Que dire de toute l’histoire de la relation étroite entre les sciences et la guerre ? Ou encore entre les sciences et le fascisme [1] ? Les scientifiques qui travaillent pour Tesla, SpaceX, X, ou la prospection et l’extraction pétrolière font-ils partie de « la science » ? Car eux ne semblent pas subir de problèmes particuliers depuis l’arrivée de Trump au pouvoir. Dans nos démocraties, les sciences qui présentent la capture et le stockage souterrain du CO2 atmosphérique [2] ou la géo-ingénierie comme solutions au dérèglement climatique, ou celles qui nous disent que l’usage des pesticides est indispensable à l’agriculture, ou encore celles qui développent l’intelligence artificielle [3] (pour ne prendre que quelques exemples), font-elles partie de « la science émancipatrice et synonyme de liberté » ?
En réalité, ce qui est ciblé aux États-Unis ce sont les programmes de recherches dont les résultats pourraient nuire aux intérêts personnels de Trump, Musk et de leur clique, par exemple les sciences du climat, ou les institutions qui ne s’alignent pas sur leur idéologie machiste, suprématiste, xénophobe et anti-palestinienne [4]. Il y a donc bien une attaque massive et autoritaire mais ce n’est pas « la science » qui est visée, ce sont les services publics, la liberté d’expression et la liberté académique sur la base de critères technofascistes et d’intérêts privés.
Pourquoi est-il important de faire la distinction ?
Avant tout parce que nous avons une nécessité vitale aujourd’hui de sortir des amalgames [5] quels qu’ils soient, et « la science » en est un. Ce terme donne l’illusion d’une unité qui est justement utilisée par certains pouvoirs, y compris dans nos démocraties, pour s’auto-justifier et maintenir une domination [6].
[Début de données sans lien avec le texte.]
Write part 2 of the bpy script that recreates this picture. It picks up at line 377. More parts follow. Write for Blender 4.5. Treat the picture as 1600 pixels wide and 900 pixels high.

Ensuite, il serait très bénéfique de sortir de la vision binaire qui consiste à toujours devoir choisir entre le scientisme – la croyance que « la science » peut répondre à toutes les questions et résoudre tous les problèmes – et le chaos – le fanatisme, l’inquisition, le conspirationnisme. C’est le procès de Galilée qui est sans cesse rejoué et poser « la science » comme victime de l’obscurantisme est une nouvelle manifestation de ce grand récit qui fonde nos cultures et les dominations qui s’y maintiennent. Pourtant, Trump et Musk ne sont-ils pas les n-ièmes créatures monstrueuses de l’hydre à trois têtes – état-nation/capitalisme/technoscience – qui gouverne le monde depuis des siècles [7] ? Certes, tel Frankenstein, ils s’en prennent violemment à l’être qui les a créés (à une partie de l’état et à une partie de la recherche scientifique) mais aussi et surtout à celles et ceux qui ont toujours été dominés ou persécutés par l’hydre elle-même : les femmes, la diversité sexuelle et de genre, les personnes racisées, les immigrés.
Enfin, le séparatisme de Trump et Musk – eux et leurs intérêts contre le reste du monde – ne s’inscrit-il pas dans la continuité d’un séparatisme ancré dans nos sociétés scientistes ? Dans notre cosmologie rien ne nous rattache à la Terre, nous serions extra-terrestres voire extra-universels, omniscients et omnipotents. Nous n’avons aucune raison de nous préoccuper des êtres qui nous entourent, humains ou non, nous en sommes séparés et tout est permis ou monétisable sur la base d’une analyse couts-bénéfices [8]. Une cosmologie hors-sol dans laquelle l’idéologie de la destinée manifeste avec l’imaginaire des pionniers du Far West, et d’autres comme le long-termisme ou le transhumanisme peuvent prospérer.
Invoquer invariablement les lumières contre l’obscurantisme oblitère des questions politiques pourtant cruciales pour faire face aux catastrophes en cours et à venir, notamment : toute question justifie-t-elle une recherche scientifique par le simple fait qu’elle puisse être posée ou pouvons-nous envisager de choisir collectivement celles qui nécessitent l’enquête scientifique ? Des résultats scientifiques peuvent-ils dicter la politique sans impliquer les êtres directement concernés et leurs savoirs ?
Si un tournant cosmologique ne peut être décrété, il peut être indéfiniment retardé par la mécanique du prêt-à-penser. Ce qui se passe aujourd’hui aux États-Unis devrait nous inciter à questionner nos héritages et à sortir des amalgames pour réactiver la réflexion, le discernement et le commun.